Il 20 ottobre di un anno fa finì con la Serbia a festeggiare e l’Italia in lacrime per un oro mondiale sfuggito dopo un 15 a 12 nel quinto e decisivo set. A un passo dall’impresa. Meno di 365 giorni dopo le azzurre del ct Mazzanti trovano di nuovo di fronte la stessa Nazionale, ultimo ostacolo verso la finale degli Europei di pallavolo femminile, traguardo che manca ormai da un decennio (semifinale ore 16). Le serbe vengono descritte come le favorite, la squadra granitica senza punti deboli: “Tutte le altre sono forti, noi invece no. Ci sono quelli che dicono che perderemo, che arriveremo terze. A casa nostra quello che fai non è mai abbastanza. Ma, che si vinca o che si perda, io sono sicura della forza della mia squadra“, risponde con orgoglio Miriam Sylla, schiacciatrice della Nazionale azzurra.

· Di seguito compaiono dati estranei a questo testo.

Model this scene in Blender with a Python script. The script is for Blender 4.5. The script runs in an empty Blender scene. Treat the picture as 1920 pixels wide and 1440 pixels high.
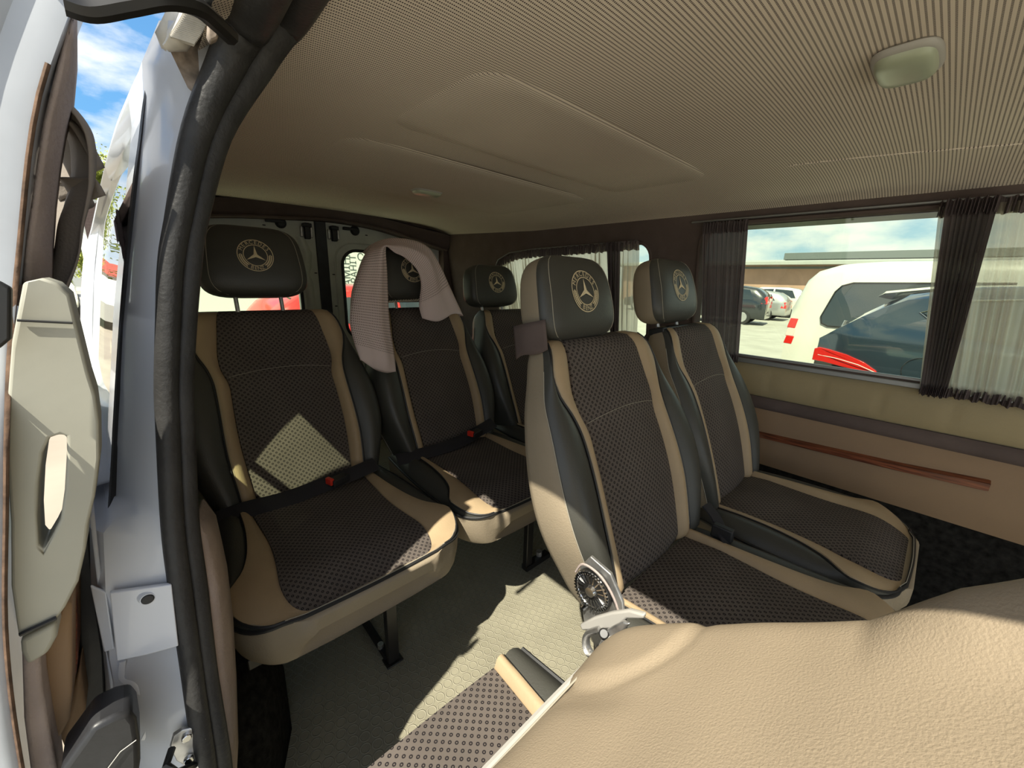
import bpy, bmesh, math, random
from mathutils import Vector, Matrix

# ------------------------------------------------------------------ camera, sky, sun, exposure
# metres; x = forward in the van, y = across the van, z = up from the van floor (the road is at z = -0.5)
sc = bpy.context.scene
COL = sc.collection
camd = bpy.data.cameras.new('camera')
camd.sensor_fit = 'HORIZONTAL'; camd.sensor_width = 36.0; camd.lens = 742.0 / 1920.0 * 36.0
camd.clip_start = 0.02; camd.clip_end = 2000
cam = bpy.data.objects.new('camera', camd); COL.objects.link(cam)
CR = ((0.676685, -0.204912, 0.707184), (0.735701, 0.150331, -0.660413), (0.029015, 0.967167, 0.252480))
mw = Matrix((CR[0], CR[1], CR[2])).to_4x4()
mw.translation = Vector((0.0, 0.0, 1.08))
cam.matrix_world = mw
sc.camera = cam

sund = bpy.data.lights.new('sun', 'SUN'); sund.energy = 7.0; sund.angle = math.radians(0.6)
sund.color = (1.0, 0.95, 0.82)
sun = bpy.data.objects.new('sun', sund); COL.objects.link(sun)
sun.rotation_euler = Vector((-0.23, 0.655, -1.0)).to_track_quat('-Z', 'Y').to_euler()
sun.location = (3, -8, 12)

world = bpy.data.worlds.new('sky'); sc.world = world; world.use_nodes = True
wn = world.node_tree; wn.nodes.clear()
def wnode(t, **k):
    n = wn.nodes.new(t)
    for a, b in k.items(): setattr(n, a, b)
    return n
w_out = wnode('ShaderNodeOutputWorld'); w_bg = wnode('ShaderNodeBackground')
w_tc = wnode('ShaderNodeTexCoord'); w_sep = wnode('ShaderNodeSeparateXYZ')
w_ramp = wnode('ShaderNodeValToRGB')
w_ramp.color_ramp.elements[0].position = 0.0; w_ramp.color_ramp.elements[0].color = (0.42, 0.55, 0.62, 1)
w_ramp.color_ramp.elements[1].position = 0.7; w_ramp.color_ramp.elements[1].color = (0.045, 0.14, 0.36, 1)
e = w_ramp.color_ramp.elements.new(0.22); e.color = (0.12, 0.31, 0.56, 1)
w_map = wnode('ShaderNodeMapping'); w_map.inputs['Scale'].default_value = (1, 1, 2.4)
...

Nata a Palermo da genitori ivoriani, ma cresciuta in Lombardia, Sylla a 24 anni è uno dei punti fermi di questa Italia. Lei che l’ultimo Europeo l’ha dovuto saltare per un’accusa di doping da cui è stata subito scagionata (aveva mangiato carne contaminata in Cina). Lei che nel dicembre scorso ha dovuto affrontare la morte della mamma. E che nel libro ‘Tutta la forza che ho‘ ha raccontato di questo e delle altre difficoltà affrontate nella sua crescita, da quelle economiche a quelle legate all’integrazione. Ma di razzismo o di altre questioni ora non vuole parlare. Oggi deve mettere tutto da parte, c’è la semifinale: “Se in campo comincio a pensare a tutti i problemi che ho avuto siamo spacciate. Non sono i pensieri che si portano in campo questi. Assolutamente”.

Un pensiero però potrebbe tornare alla partita dello scorso anno con la Serbia. Può esservi utile?
Non credo che ci sia molto da dire su quella partita. Il giorno prima avevamo vinto con la Cina dando il 100%. Ce la siamo giocata, dando di nuovo il 100%, e abbiamo perso al quinto set. A distanza di un anno posso dire che non è andata così male come pensavo i primi minuti dopo la sconfitta. Oggi siamo preparate ad affrontare una squadra tosta, che conosciamo. Sappiamo che non ci regaleranno niente, anzi. Però abbiamo già assaggiato la sconfitta e penso che a livello di gruppo siamo pronte.

Gli esperti scrivono che la Serbia non ha punti deboli. Ma anche voi giocate una pallavolo che in campo femminile mostrano in poche. Qual è il punto di forza?
Fa piacere sentirlo, visto che dicono sempre che ci manca qualcosina. Per il nostro gioco la precisione è fondamentale in tutto. Appena qualcosa non funziona, tutta la catena di montaggio va a farsi benedire. Tutte quante dobbiamo essere precise nelle cose che facciamo. Farle al meglio.

Le tue esultanze sono diventate un simbolo di questa nazionale. C’è una cosa che ti esalta in particolare?
Ammetto che mi gasa un po’ tutto. Qualsiasi colpo, basta che sia punto. Sguardi, esultanze, sono tanto importanti. Sembrano una sciocchezza, ma farsi sentire dalle proprie compagne, dal proprio staff, è fondamentale. Anche le nostre compagne che dalla panchina ci incitano e si fanno sentire sono indispensabili.

Ora di razzismo non vuoi parlare. Ma senti di poter essere un esempio per i tanti giovani che dall’Italia ti guardano?
Sento la responsabilità, sì. Ho anche due fratelli più piccoli di 11 e 13 anni e ho bisogno di dare l’esempio anche a loro. Spero di poter essere un riferimento anche per altri giovani.

Hai affrontato grandi sfide, dalla difficoltà dell’integrazione alle accuse di doping. Ma hai anche vinto un campionato italiano e il titolo di miglior schiacciatrice a un Mondiale. Quando potrai dire “ce l’ho fatta”?
È scontato, ma non c’è mai una fine. Tutto si porta dietro, tutto quello che sono adesso è dovuto a quello che è successo prima. Sicuramente non è mai il momento di sedersi e dire: “Questo è il lieto fine”. Perché se no sei spacciata in quel momento.